Summer School Programme in Russia focuses on SDGs and human rights

"Human rights protection is of concern for all of us, and I am sure this is the field where I can make a difference," said Darya Nikityuk, Human Rights Master Programme student at Ural Federal University, Yekaterinburg, explaining why she chose that area of study.

Daniil Krotov, Darya Nikityuk, and Alexandre Samosadko participating in the final round of the European Human Rights Moot Court Competition, Perm, Russia, June 2019 @ Mikhail SeredaDarya Nikityuk, Alexandre Samosadko, and Andrey Lunev were members of the team of students from Yekaterinburg universities that won the European Human Rights Moot Court Competition. The competition was held during the 2019 edition of the Human Rights Summer School, the biggest human rights education event organized annually with the support of UN Human Rights in Russia.

It was the turn of Perm State University - one of the nine members of the Consortium of Russian Universities implementing the Human Rights Master Programme - to organize this year’s Summer School. The seventh edition focused on how a human rights-based approach can foster the implementation of the Sustainable Development Goals (SDGs) . The sustainable development agenda, which was adopted by all UN Member States, aims to end poverty and build by 2030 a world where no one is left behind.

Georgette Gagnon, director of the Field Operations and Technical Cooperation Division at UN Human Rights, opened the Summer School. "The 2030 Agenda provides for a more equitable, sustainable, people-centred, and human rights-based model of development, and sets out concrete goals, targets and indicators to ensure the realization of the human rights vision of freedom from fear and want," she said.

"Sustainable Development Goals are inevitably related to certain areas of human life which are inextricably connected to human rights," Samosadko added. “The right to work and sustainable production and consumption, the right to freedom of expression and gender equality cannot exist independently.”

The Summer School's programme included three clusters that examined human rights and the implementation of the SDGs in the context of business activities, the digital age, and children’s rights.

The students shared the contributions they made in their daily lives to help achieve the SDGs.
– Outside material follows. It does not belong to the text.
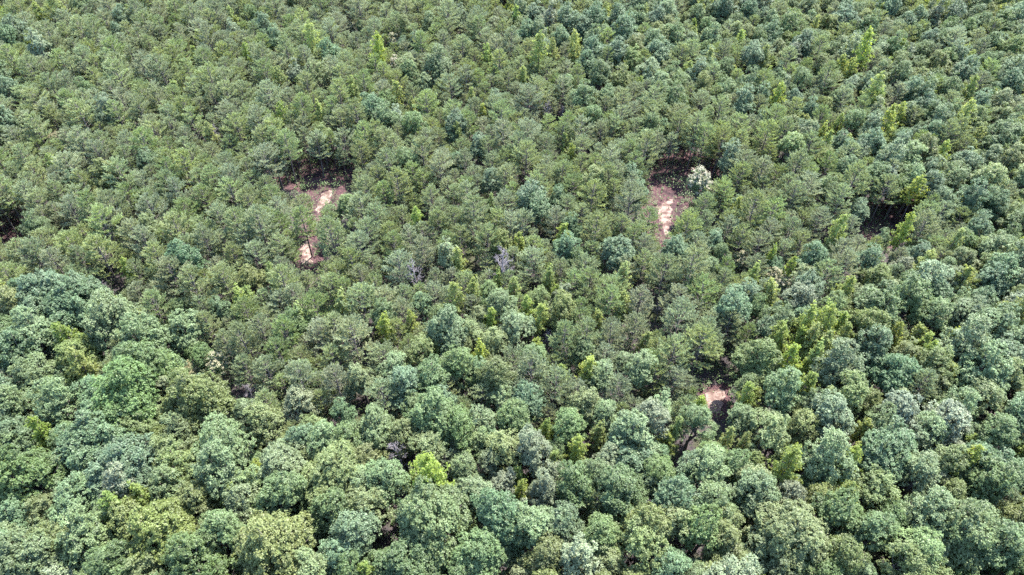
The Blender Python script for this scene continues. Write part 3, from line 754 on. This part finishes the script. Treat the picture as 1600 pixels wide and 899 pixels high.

They provided as examples Goal 13 on climate action, Goal 14 on the preservation of marine ecosystems, and Goal 15 for the preservation of terrestrial ecosystems. Each student said they try to be responsible consumers: they sort their waste, minimize the use of plastic, efficiently use paper and water and, on their social media platforms, draw attention to the need to protect the environment.

For the students, practical learning during the Summer School Programme was one of the selling points. They highlighted their visit to the NGO center, Grani, where they developed a draft national action plan on human rights. Working in groups, they put forward ways to achieve certain sustainable development goals.

They also participated in the European Moot Court Competition and looked at case studies relating to the European Court of Human Rights jurisprudence.

"The main difference between the Summer School and university education is its interactive format providing a dialogue between a lecturer and a student," Lunev pointed out. 

While emphasizing that young people future depended on the achievement of Sustainable Development Goals, the students expressed hope that upon completion of their training they would be able to apply their knowledge on the SDGs more broadly.

"I want to raise awareness so that everyone in my country knows what the SDGs are and how we can contribute to their implementation. I also want to find allies to work together on projects to protect human rights of all," Nikityuk said.